Breaking: Charlie Brown walks away, Lucy left holding football and whines that he "pulled the rug from under her." Lucy is appalled that, after they had agreed that this time she would not pull the ball away at the last minute and Charlie Brown was just about to start running for his kick, Charlie Brown had the gall to walk away because he suspected Lucy would pull the ball after all.
OK,OK, who cares about that? The story is the same, but it involves Harry Reid as Charlie Brown and Mitch McConnell as Lucy.
From the NYT: Deal on Jobs Shows Limits of Push for Bipartisanship.
How did Charlie BrownReid know that LucyMcConnell was about to pull the ball? I don't know, but how about more than a decade of the same old same old. According to the article:
... Republican leaders had made no firm commitment to support the measure and they feared they could face conservative attacks for extraneous provisions like disaster aid for Arkansas and Mississippi.
No kidding? You mean that GOPosaurs might have gone along in "bipartisan" talks only to vote not at the end and paint the bill as an aberration?
More of just how "reasonable" Republicans were being:
Republicans were more receptive to the bipartisan jobs proposal than they have been to Democratic initiatives this year, but the leadership had not pledged its backing on the floor. On Thursday, before Mr. Reid pared back the bill, Senator Mitch McConnell of Kentucky, the Republican leader, called it a work in progress.

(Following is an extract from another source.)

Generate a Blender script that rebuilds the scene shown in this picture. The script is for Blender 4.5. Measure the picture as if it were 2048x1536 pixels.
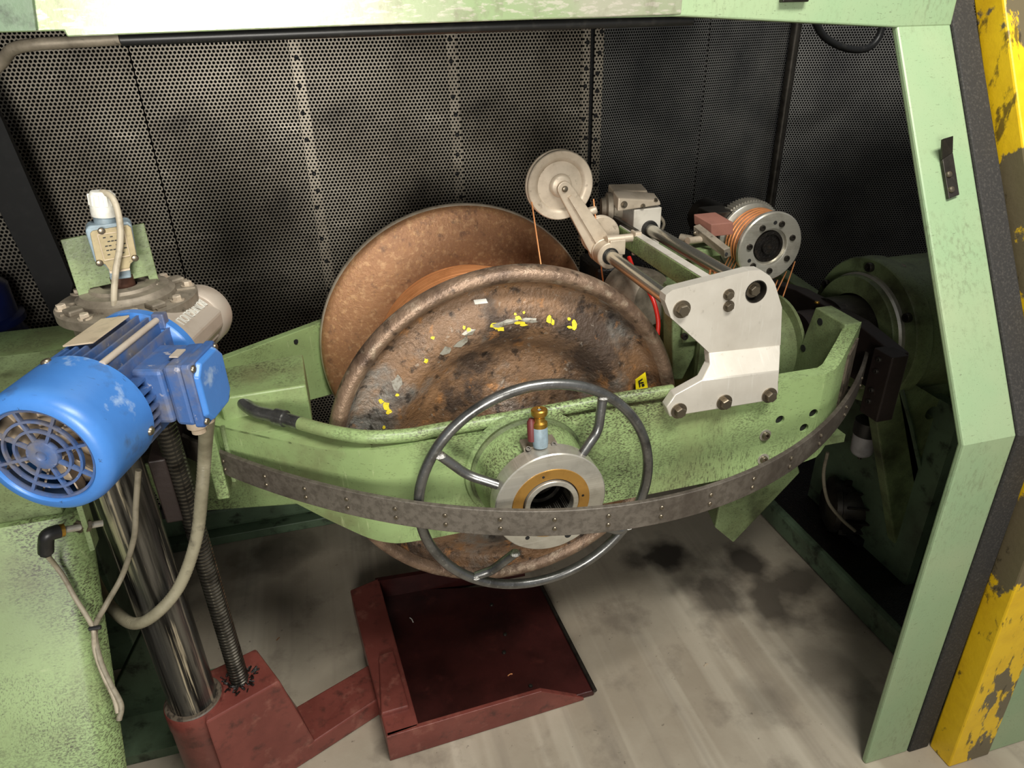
import bpy, bmesh, math, random
from mathutils import Vector, Matrix
random.seed(7)
for o in list(bpy.data.objects): bpy.data.objects.remove(o)
scn = bpy.context.scene
COL = scn.collection
V = Vector
PI = math.pi

# ------------------------------------------------------------------ camera
FPX, CX, CY, CAMH = 1400.0, 1024.0, 768.0, 1.6
_d = V((66, 2667, FPX)).normalized()
_y = V((592 - 1024, 48 - 768, FPX)); _y = (_y - _d * _y.dot(_d)).normalized()
_z = -_d
_x = _y.cross(_z)
RIGHT = V((_x[0], _y[0], _z[0])); DOWN = V((_x[1], _y[1], _z[1])); FWD = V((_x[2], _y[2], _z[2]))
EYE = V((0, 0, CAMH))
cam = bpy.data.objects.new('camera', bpy.data.cameras.new('camera')); COL.objects.link(cam)
cm = Matrix((RIGHT, -DOWN, -FWD)).transposed().to_4x4(); cm.translation = EYE
cam.matrix_world = cm
cam.data.sensor_width = 36.0
cam.data.lens = FPX / 2048 * 36.0
cam.data.clip_start = 0.02
scn.camera = cam

# ------------------------------------------------------------------ light
scn.view_settings.view_transform = 'Standard'
scn.view_settings.look = 'None'
scn.view_settings.gamma = 1.0
scn.view_settings.use_curve_mapping = False
scn.view_settings.exposure = 0.0
w = bpy.data.worlds.new('hall'); scn.world = w; w.use_nodes = True
w.node_tree.nodes['Background'].inputs[0].default_value = (0.95, 0.97, 1.0, 1)
w.node_tree.nodes['Background'].inputs[1].default_value = 0.23
def area(name, loc, target, sx, sy, power, col=(1, 1, 1)):
    l = bpy.data.lights.new(name, 'AREA'); l.shape = 'RECTANGLE'; l.size = sx; l.size_y = sy; l.energy = power; l.color = col
    o = bpy.data.objects.new(name, l); COL.objects.link(o); o.location = loc
    o.rotation_euler = (V(target) - V(loc)).to_track_quat('-Z', 'Y').to_euler(); return o
area('hall_ceiling_lamp', (0.75, -0.30, 3.2), (0.4, 1.2, 0.5), 1.3, 0.4, 88, (1, 0.97, 0.9))
hall = area('hall_work_lamp', (-0.35, -1.40, 1.55), (0.0, 2.3, 1.50), 0.7, 0.7, 13, (1, 0.96, 0.88))
hall.data.spread = math.radians(75)

# ------------------------------------------------------------------ helpers
def ray(px, py):
    return RIGHT * ((px - CX) / FPX) + DOWN * ((py - CY) / FPX) + FWD
def at(px, py, X=None, Y=None, Z=None):
    r = ray(px, py)
    if X is not None: t = X / r.x
    elif Y is not None: t = Y / r.y
    else: t = (Z - CAMH) / r.z
    return EYE + r * t
def atp(px, py, p, n):
    r = ray(px, py); p = V(p); n = V(n)
    return EYE + r * ((p - EYE).dot(n) / r.dot(n))

ORG = {}
def org(o): return ORG.get(o.name, V((0, 0, 0))) if o else V((0, 0, 0))
def thing(name, label, cat, loc=(0, 0, 0), group=None):
    o = bpy.data.objects.new(name, None); COL.objects.link(o); o.location = loc
    o.empty_display_size = 0.05
    ORG[o.name] = V(loc); o['label'] = label; o['category'] = cat
    if group: o['group'] = group
    return o
def tag(o, label=None, cat=None, group=None, kind=None):
    if label: o['label'] = label
    if cat: o['category'] = cat
    if group: o['group'] = group
    if kind: o['kind'] = kind
    return o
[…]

Where have we heard this story before? Does it sound like HCR to anyone? Here's more deja-vu for you:
Some Democrats noted that Mr. Baucus had spent months negotiating with Mr. Grassley on health care legislation only to come away empty-handed, ultimately costing the Senate valuable time on the issue.
The reason given in the article for Reid to walk away is:
Democrats said Mr. Reid’s hand was forced by objections from rank-and-file Democrats that the measure was not focused tightly enough on job creation and included too many corporate tax breaks they viewed as concessions to Republicans.
My opinion is that, in a rare moment of lucidity, Reid realized that the "bipartisan" jobs bill was going to be savaged by GOPosaurs as a 300-page monstrosity that didn't do anything for jobs.